— Task to complete —
What follows is a listing. Return every line of it exactly.
+++ Supplied data +++
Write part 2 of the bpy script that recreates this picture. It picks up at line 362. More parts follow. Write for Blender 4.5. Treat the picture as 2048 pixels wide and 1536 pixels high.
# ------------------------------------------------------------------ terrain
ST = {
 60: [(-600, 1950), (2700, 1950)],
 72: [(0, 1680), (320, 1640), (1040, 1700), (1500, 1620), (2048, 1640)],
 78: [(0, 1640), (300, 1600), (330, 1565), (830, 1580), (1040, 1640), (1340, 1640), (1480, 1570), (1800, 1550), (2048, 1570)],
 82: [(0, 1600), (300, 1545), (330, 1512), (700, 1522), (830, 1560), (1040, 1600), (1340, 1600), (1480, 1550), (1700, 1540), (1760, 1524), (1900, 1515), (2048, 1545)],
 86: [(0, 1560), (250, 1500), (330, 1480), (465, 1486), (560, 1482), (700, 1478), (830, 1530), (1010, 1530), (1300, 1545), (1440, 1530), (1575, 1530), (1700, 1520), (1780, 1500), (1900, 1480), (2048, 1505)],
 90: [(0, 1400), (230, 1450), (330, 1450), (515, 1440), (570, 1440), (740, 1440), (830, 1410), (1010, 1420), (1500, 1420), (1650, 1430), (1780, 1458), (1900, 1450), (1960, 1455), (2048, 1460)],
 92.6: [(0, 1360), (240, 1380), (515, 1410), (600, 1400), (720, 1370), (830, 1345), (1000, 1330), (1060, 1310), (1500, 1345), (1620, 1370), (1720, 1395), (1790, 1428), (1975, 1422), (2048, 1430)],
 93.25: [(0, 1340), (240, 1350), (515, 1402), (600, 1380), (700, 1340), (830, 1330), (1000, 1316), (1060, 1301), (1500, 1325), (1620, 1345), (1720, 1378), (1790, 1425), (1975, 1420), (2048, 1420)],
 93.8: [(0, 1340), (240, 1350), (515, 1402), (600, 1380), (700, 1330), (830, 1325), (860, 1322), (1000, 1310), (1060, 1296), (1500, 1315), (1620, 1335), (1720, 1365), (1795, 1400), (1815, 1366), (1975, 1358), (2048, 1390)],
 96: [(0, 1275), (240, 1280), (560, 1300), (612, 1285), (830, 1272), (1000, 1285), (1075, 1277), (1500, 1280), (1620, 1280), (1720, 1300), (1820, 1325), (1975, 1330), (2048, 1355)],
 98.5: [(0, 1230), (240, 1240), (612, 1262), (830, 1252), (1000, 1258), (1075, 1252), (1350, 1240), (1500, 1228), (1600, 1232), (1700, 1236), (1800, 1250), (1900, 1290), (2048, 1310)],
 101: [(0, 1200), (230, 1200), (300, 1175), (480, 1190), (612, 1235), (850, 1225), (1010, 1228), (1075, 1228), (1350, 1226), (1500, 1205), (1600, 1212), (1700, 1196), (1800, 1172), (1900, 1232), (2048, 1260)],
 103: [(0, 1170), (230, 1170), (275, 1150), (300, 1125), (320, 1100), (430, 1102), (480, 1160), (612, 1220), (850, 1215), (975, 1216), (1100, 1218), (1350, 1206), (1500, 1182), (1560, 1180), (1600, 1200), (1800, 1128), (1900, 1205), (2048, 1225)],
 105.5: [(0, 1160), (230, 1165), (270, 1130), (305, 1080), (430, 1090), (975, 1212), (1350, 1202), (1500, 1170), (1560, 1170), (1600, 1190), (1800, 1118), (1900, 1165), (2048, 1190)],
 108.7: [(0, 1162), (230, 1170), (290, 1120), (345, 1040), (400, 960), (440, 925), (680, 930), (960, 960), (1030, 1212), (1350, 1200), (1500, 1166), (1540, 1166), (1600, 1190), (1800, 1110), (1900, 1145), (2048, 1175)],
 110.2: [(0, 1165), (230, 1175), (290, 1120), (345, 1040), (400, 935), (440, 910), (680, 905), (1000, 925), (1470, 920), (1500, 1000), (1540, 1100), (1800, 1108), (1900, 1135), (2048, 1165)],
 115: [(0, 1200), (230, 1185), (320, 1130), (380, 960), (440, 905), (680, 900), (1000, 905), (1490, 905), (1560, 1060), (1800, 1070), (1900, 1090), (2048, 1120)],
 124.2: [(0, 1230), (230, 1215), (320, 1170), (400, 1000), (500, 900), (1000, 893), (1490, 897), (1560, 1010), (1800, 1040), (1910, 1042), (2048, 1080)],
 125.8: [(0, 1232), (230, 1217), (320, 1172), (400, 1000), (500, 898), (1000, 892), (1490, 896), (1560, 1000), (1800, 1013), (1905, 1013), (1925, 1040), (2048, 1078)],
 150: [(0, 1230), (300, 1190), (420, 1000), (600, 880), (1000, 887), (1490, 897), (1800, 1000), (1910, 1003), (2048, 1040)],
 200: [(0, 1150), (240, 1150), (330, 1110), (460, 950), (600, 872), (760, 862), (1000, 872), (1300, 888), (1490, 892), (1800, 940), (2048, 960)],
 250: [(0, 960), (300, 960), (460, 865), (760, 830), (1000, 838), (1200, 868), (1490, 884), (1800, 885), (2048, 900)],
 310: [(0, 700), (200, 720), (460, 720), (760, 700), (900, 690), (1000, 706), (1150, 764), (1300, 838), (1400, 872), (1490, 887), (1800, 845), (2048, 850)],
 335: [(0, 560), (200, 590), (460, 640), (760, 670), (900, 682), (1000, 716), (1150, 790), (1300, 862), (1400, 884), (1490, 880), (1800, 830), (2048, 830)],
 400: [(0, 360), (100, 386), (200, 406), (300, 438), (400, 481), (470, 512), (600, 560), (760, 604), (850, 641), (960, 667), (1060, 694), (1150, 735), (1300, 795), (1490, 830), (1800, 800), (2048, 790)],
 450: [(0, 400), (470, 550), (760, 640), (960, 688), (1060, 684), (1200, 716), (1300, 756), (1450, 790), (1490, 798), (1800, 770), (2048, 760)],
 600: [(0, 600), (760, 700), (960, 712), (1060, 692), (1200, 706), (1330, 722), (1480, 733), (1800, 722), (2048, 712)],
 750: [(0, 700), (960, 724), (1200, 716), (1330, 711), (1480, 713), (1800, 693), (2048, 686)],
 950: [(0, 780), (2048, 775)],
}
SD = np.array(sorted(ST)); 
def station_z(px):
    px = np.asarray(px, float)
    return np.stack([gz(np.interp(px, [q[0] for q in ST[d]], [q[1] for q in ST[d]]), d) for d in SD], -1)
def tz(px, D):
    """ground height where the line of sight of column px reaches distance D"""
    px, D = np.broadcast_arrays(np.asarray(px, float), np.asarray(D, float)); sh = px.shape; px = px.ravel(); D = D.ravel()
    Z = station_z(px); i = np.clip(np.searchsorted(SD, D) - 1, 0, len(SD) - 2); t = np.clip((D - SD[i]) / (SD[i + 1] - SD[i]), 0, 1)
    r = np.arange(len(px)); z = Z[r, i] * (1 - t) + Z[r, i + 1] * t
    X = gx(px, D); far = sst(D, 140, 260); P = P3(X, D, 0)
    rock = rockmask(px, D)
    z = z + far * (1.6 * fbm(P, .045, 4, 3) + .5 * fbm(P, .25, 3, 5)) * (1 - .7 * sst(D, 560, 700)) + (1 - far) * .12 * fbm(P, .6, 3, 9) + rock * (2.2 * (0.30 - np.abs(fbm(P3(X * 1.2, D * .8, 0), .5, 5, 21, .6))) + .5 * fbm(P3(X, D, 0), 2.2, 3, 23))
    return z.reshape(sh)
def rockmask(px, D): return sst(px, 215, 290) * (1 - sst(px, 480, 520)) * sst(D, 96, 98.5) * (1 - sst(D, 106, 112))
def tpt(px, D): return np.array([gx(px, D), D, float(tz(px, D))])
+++
— Result below —
Write part 2 of the bpy script that recreates this picture. It picks up at line 362. More parts follow. Write for Blender 4.5. Treat the picture as 2048 pixels wide and 1536 pixels high.
# ------------------------------------------------------------------ terrain
ST = {
 60: [(-600, 1950), (2700, 1950)],
 72: [(0, 1680), (320, 1640), (1040, 1700), (1500, 1620), (2048, 1640)],
 78: [(0, 1640), (300, 1600), (330, 1565), (830, 1580), (1040, 1640), (1340, 1640), (1480, 1570), (1800, 1550), (2048, 1570)],
 82: [(0, 1600), (300, 1545), (330, 1512), (700, 1522), (830, 1560), (1040, 1600), (1340, 1600), (1480, 1550), (1700, 1540), (1760, 1524), (1900, 1515), (2048, 1545)],
 86: [(0, 1560), (250, 1500), (330, 1480), (465, 1486), (560, 1482), (700, 1478), (830, 1530), (1010, 1530), (1300, 1545), (1440, 1530), (1575, 1530), (1700, 1520), (1780, 1500), (1900, 1480), (2048, 1505)],
 90: [(0, 1400), (230, 1450), (330, 1450), (515, 1440), (570, 1440), (740, 1440), (830, 1410), (1010, 1420), (1500, 1420), (1650, 1430), (1780, 1458), (1900, 1450), (1960, 1455), (2048, 1460)],
 92.6: [(0, 1360), (240, 1380), (515, 1410), (600, 1400), (720, 1370), (830, 1345), (1000, 1330), (1060, 1310), (1500, 1345), (1620, 1370), (1720, 1395), (1790, 1428), (1975, 1422), (2048, 1430)],
 93.25: [(0, 1340), (240, 1350), (515, 1402), (600, 1380), (700, 1340), (830, 1330), (1000, 1316), (1060, 1301), (1500, 1325), (1620, 1345), (1720, 1378), (1790, 1425), (1975, 1420), (2048, 1420)],
 93.8: [(0, 1340), (240, 1350), (515, 1402), (600, 1380), (700, 1330), (830, 1325), (860, 1322), (1000, 1310), (1060, 1296), (1500, 1315), (1620, 1335), (1720, 1365), (1795, 1400), (1815, 1366), (1975, 1358), (2048, 1390)],
 96: [(0, 1275), (240, 1280), (560, 1300), (612, 1285), (830, 1272), (1000, 1285), (1075, 1277), (1500, 1280), (1620, 1280), (1720, 1300), (1820, 1325), (1975, 1330), (2048, 1355)],
 98.5: [(0, 1230), (240, 1240), (612, 1262), (830, 1252), (1000, 1258), (1075, 1252), (1350, 1240), (1500, 1228), (1600, 1232), (1700, 1236), (1800, 1250), (1900, 1290), (2048, 1310)],
 101: [(0, 1200), (230, 1200), (300, 1175), (480, 1190), (612, 1235), (850, 1225), (1010, 1228), (1075, 1228), (1350, 1226), (1500, 1205), (1600, 1212), (1700, 1196), (1800, 1172), (1900, 1232), (2048, 1260)],
 103: [(0, 1170), (230, 1170), (275, 1150), (300, 1125), (320, 1100), (430, 1102), (480, 1160), (612, 1220), (850, 1215), (975, 1216), (1100, 1218), (1350, 1206), (1500, 1182), (1560, 1180), (1600, 1200), (1800, 1128), (1900, 1205), (2048, 1225)],
 105.5: [(0, 1160), (230, 1165), (270, 1130), (305, 1080), (430, 1090), (975, 1212), (1350, 1202), (1500, 1170), (1560, 1170), (1600, 1190), (1800, 1118), (1900, 1165), (2048, 1190)],
 108.7: [(0, 1162), (230, 1170), (290, 1120), (345, 1040), (400, 960), (440, 925), (680, 930), (960, 960), (1030, 1212), (1350, 1200), (1500, 1166), (1540, 1166), (1600, 1190), (1800, 1110), (1900, 1145), (2048, 1175)],
 110.2: [(0, 1165), (230, 1175), (290, 1120), (345, 1040), (400, 935), (440, 910), (680, 905), (1000, 925), (1470, 920), (1500, 1000), (1540, 1100), (1800, 1108), (1900, 1135), (2048, 1165)],
 115: [(0, 1200), (230, 1185), (320, 1130), (380, 960), (440, 905), (680, 900), (1000, 905), (1490, 905), (1560, 1060), (1800, 1070), (1900, 1090), (2048, 1120)],
 124.2: [(0, 1230), (230, 1215), (320, 1170), (400, 1000), (500, 900), (1000, 893), (1490, 897), (1560, 1010), (1800, 1040), (1910, 1042), (2048, 1080)],
 125.8: [(0, 1232), (230, 1217), (320, 1172), (400, 1000), (500, 898), (1000, 892), (1490, 896), (1560, 1000), (1800, 1013), (1905, 1013), (1925, 1040), (2048, 1078)],
 150: [(0, 1230), (300, 1190), (420, 1000), (600, 880), (1000, 887), (1490, 897), (1800, 1000), (1910, 1003), (2048, 1040)],
 200: [(0, 1150), (240, 1150), (330, 1110), (460, 950), (600, 872), (760, 862), (1000, 872), (1300, 888), (1490, 892), (1800, 940), (2048, 960)],
 250: [(0, 960), (300, 960), (460, 865), (760, 830), (1000, 838), (1200, 868), (1490, 884), (1800, 885), (2048, 900)],
 310: [(0, 700), (200, 720), (460, 720), (760, 700), (900, 690), (1000, 706), (1150, 764), (1300, 838), (1400, 872), (1490, 887), (1800, 845), (2048, 850)],
 335: [(0, 560), (200, 590), (460, 640), (760, 670), (900, 682), (1000, 716), (1150, 790), (1300, 862), (1400, 884), (1490, 880), (1800, 830), (2048, 830)],
 400: [(0, 360), (100, 386), (200, 406), (300, 438), (400, 481), (470, 512), (600, 560), (760, 604), (850, 641), (960, 667), (1060, 694), (1150, 735), (1300, 795), (1490, 830), (1800, 800), (2048, 790)],
 450: [(0, 400), (470, 550), (760, 640), (960, 688), (1060, 684), (1200, 716), (1300, 756), (1450, 790), (1490, 798), (1800, 770), (2048, 760)],
 600: [(0, 600), (760, 700), (960, 712), (1060, 692), (1200, 706), (1330, 722), (1480, 733), (1800, 722), (2048, 712)],
 750: [(0, 700), (960, 724), (1200, 716), (1330, 711), (1480, 713), (1800, 693), (2048, 686)],
 950: [(0, 780), (2048, 775)],
}
SD = np.array(sorted(ST)); 
def station_z(px):
    px = np.asarray(px, float)
    return np.stack([gz(np.interp(px, [q[0] for q in ST[d]], [q[1] for q in ST[d]]), d) for d in SD], -1)
def tz(px, D):
    """ground height where the line of sight of column px reaches distance D"""
    px, D = np.broadcast_arrays(np.asarray(px, float), np.asarray(D, float)); sh = px.shape; px = px.ravel(); D = D.ravel()
    Z = station_z(px); i = np.clip(np.searchsorted(SD, D) - 1, 0, len(SD) - 2); t = np.clip((D - SD[i]) / (SD[i + 1] - SD[i]), 0, 1)
    r = np.arange(len(px)); z = Z[r, i] * (1 - t) + Z[r, i + 1] * t
    X = gx(px, D); far = sst(D, 140, 260); P = P3(X, D, 0)
    rock = rockmask(px, D)
    z = z + far * (1.6 * fbm(P, .045, 4, 3) + .5 * fbm(P, .25, 3, 5)) * (1 - .7 * sst(D, 560, 700)) + (1 - far) * .12 * fbm(P, .6, 3, 9) + rock * (2.2 * (0.30 - np.abs(fbm(P3(X * 1.2, D * .8, 0), .5, 5, 21, .6))) + .5 * fbm(P3(X, D, 0), 2.2, 3, 23))
    return z.reshape(sh)
def rockmask(px, D): return sst(px, 215, 290) * (1 - sst(px, 480, 520)) * sst(D, 96, 98.5) * (1 - sst(D, 106, 112))
def tpt(px, D): return np.array([gx(px, D), D, float(tz(px, D))])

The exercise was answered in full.